### Exercise details
Extract the lines between the ones holding "blend((0.19, 0.125, 0.07), sstep(25, 60, r))" and "blend((0.125, 0.108, 0.085), sstep(230, 420, r))", inclusive, exactly as written and nothing more.

### Entries
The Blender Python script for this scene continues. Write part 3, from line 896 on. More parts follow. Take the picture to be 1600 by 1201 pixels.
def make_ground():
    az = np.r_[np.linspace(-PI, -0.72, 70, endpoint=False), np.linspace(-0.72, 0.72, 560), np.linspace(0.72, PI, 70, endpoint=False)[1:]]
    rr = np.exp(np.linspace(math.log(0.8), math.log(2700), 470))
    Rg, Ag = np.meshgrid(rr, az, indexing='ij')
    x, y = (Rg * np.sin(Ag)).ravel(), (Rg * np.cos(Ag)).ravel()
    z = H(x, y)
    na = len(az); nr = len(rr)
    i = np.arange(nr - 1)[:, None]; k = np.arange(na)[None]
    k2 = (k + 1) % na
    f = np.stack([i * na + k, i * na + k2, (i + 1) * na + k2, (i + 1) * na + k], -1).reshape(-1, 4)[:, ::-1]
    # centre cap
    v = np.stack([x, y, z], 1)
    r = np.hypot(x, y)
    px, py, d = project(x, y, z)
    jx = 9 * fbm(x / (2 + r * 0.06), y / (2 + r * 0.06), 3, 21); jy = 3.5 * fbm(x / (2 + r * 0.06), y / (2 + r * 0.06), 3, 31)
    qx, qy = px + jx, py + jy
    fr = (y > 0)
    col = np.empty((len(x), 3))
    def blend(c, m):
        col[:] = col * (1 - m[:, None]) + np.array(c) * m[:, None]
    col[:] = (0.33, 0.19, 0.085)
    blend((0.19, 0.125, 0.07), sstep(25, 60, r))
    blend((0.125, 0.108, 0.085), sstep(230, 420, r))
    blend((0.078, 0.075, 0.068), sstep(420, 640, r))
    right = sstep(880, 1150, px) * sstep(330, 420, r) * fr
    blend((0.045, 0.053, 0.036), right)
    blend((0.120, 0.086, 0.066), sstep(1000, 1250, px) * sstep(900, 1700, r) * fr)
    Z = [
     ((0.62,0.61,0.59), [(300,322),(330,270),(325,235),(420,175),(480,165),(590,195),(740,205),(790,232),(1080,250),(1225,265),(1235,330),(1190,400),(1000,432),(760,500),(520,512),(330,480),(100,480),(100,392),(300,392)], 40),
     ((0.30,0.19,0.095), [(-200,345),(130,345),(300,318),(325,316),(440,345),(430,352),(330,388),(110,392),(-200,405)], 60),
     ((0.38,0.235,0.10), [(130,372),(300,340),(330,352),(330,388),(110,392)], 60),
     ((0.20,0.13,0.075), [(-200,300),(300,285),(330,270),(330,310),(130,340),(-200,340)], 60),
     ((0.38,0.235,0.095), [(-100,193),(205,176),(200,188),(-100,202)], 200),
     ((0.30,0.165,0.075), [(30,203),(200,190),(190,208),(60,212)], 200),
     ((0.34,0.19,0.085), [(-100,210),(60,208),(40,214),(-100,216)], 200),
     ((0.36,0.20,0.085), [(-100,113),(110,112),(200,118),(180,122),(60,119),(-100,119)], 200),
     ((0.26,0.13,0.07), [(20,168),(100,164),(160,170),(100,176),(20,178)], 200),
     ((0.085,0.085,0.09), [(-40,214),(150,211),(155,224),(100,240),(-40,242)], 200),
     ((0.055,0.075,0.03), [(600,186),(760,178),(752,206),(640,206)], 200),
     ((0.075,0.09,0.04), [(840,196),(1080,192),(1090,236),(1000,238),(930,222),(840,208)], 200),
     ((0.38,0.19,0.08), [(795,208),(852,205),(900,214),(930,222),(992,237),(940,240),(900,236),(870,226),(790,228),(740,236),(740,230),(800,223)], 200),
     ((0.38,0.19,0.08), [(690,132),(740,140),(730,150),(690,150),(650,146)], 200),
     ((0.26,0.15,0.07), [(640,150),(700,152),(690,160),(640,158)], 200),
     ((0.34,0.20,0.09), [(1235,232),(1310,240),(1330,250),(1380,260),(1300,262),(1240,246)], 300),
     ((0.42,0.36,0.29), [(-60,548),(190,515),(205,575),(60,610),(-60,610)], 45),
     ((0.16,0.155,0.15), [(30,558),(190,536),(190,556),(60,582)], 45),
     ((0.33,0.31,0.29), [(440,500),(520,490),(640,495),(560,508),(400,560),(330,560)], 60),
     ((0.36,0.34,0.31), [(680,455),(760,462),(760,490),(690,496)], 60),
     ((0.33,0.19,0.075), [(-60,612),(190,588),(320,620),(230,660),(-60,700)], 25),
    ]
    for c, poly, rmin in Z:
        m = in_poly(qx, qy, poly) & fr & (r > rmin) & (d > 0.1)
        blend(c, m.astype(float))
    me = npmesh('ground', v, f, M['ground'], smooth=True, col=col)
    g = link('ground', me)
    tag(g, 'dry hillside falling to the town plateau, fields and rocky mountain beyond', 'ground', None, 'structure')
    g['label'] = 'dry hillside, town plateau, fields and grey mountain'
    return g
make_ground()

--

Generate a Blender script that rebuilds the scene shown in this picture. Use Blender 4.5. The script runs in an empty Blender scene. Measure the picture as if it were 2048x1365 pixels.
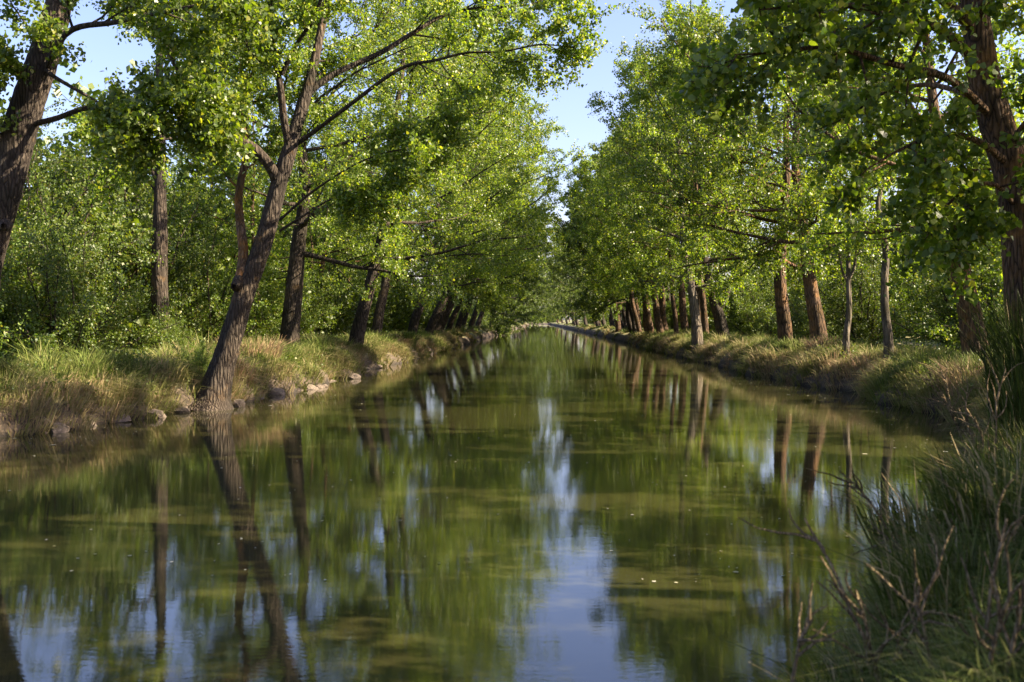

### Task answer
    blend((0.19, 0.125, 0.07), sstep(25, 60, r))
    blend((0.125, 0.108, 0.085), sstep(230, 420, r))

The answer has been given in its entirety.